The early church fathers spoke of the "deification" of man. But they did not mean by this emphasis that man was changed into the likeness and essence of God. Bloesch has rightly noted that Reformation emphasis in the West is tempted to "overplay the forensic aspect of justification" (The Crisis of Piety, 100). I am convinced he is correct. In the present debates about justification, among the many conservative Reformed Christians, there is a real danger that the controversy itself will drive all of us to extremes at precisely this point. I am convinced that a proper emphasis upon the mystical element of true faith will help us avoid this danger.

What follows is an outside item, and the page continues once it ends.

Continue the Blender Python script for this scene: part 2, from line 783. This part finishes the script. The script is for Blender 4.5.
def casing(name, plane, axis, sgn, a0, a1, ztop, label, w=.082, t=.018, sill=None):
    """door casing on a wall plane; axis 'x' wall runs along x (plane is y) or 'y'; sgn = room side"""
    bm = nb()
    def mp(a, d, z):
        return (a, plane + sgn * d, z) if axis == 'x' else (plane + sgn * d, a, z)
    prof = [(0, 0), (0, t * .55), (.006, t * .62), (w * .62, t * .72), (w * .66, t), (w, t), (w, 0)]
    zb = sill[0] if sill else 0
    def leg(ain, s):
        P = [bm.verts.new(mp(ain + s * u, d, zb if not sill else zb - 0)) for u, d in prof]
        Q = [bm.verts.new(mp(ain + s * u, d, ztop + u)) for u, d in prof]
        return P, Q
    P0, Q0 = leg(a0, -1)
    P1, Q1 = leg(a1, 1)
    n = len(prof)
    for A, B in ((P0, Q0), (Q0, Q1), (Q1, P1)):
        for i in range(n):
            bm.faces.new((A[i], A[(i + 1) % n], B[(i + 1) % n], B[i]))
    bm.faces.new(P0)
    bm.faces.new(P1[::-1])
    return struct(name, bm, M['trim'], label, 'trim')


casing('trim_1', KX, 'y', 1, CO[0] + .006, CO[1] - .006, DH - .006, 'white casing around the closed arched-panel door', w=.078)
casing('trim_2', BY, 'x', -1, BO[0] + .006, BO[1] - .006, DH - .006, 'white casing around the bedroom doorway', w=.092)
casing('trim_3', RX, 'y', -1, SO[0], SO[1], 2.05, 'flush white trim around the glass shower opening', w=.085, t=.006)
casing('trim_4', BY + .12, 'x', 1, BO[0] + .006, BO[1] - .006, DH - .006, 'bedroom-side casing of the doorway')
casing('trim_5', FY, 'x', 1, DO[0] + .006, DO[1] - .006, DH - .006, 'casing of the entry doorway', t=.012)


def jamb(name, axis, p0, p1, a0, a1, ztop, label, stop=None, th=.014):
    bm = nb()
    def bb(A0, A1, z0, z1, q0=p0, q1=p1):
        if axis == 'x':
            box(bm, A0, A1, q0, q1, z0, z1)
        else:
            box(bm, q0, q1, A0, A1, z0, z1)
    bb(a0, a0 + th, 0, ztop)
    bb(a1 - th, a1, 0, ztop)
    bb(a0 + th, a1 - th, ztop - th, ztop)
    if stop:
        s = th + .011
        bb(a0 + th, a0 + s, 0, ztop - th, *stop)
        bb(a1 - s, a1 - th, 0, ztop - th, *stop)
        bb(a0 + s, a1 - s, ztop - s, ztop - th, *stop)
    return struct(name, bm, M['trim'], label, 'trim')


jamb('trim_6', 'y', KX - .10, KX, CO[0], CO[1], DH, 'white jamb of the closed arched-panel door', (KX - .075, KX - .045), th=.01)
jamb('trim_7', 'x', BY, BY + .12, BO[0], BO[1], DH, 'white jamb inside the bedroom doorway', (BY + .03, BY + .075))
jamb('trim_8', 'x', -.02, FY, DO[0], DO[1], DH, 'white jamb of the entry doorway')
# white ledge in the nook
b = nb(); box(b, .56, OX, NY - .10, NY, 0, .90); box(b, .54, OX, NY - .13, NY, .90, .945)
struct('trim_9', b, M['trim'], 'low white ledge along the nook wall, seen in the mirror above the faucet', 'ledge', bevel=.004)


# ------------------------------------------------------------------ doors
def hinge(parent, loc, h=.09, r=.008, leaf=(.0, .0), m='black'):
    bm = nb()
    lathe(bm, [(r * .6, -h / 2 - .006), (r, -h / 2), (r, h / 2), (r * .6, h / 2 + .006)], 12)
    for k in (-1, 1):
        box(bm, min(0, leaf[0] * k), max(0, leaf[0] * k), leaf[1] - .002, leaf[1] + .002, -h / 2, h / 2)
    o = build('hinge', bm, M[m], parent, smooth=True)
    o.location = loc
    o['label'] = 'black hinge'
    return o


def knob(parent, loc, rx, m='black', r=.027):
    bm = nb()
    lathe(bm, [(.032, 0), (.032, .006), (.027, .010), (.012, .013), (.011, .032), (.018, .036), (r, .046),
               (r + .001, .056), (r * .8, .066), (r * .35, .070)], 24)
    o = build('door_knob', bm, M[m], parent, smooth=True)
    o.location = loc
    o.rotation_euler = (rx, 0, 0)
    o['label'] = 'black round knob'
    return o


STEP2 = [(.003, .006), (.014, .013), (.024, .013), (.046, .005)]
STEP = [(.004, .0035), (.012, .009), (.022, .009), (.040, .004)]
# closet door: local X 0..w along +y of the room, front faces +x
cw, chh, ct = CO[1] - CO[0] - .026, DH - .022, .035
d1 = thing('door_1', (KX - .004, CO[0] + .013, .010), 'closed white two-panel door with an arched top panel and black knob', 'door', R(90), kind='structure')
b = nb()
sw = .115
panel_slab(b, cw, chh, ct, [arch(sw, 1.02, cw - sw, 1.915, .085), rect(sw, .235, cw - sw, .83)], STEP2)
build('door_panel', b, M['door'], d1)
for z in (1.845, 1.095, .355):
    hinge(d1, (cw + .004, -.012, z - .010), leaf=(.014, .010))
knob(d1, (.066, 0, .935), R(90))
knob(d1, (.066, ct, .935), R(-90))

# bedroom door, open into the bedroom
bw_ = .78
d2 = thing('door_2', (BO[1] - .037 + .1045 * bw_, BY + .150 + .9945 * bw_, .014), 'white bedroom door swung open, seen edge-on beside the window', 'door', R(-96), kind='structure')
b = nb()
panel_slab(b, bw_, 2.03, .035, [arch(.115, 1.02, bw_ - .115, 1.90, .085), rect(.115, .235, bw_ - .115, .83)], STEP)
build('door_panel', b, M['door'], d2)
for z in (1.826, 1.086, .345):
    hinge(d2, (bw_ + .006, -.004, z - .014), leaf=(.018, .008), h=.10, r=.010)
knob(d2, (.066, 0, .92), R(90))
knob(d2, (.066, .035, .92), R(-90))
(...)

This emphasis will stress that "though we see in a mirror dimly" (1 Corinthians 13:12a), we do actually see by faith in Christ.
GRACE WITHOUT AND GRACE WITHIN
A faithful evangelical theology will insist on grace that is outside of us, a grace which saves us for Christ's sake alone. At the same time it will insist on a grace that comes into us and unites us to Christ in a living and dynamic union that results in a form of true mysticism, that of a true gospel mystery. If we properly stress that grace is undeserved favor, not some kind of creative power within us, we will keep the emphasis where it properly belongs.
Note: No teacher has more clearly helped me balance these truths that Donald G. Bloesch. The basic outline that I employ above follows Bloesch's arguments in chapter 7, "Two Types of Spirituality," in the book, The Crisis of Piety (Colorado Springs: Helmers & Howard, 1988).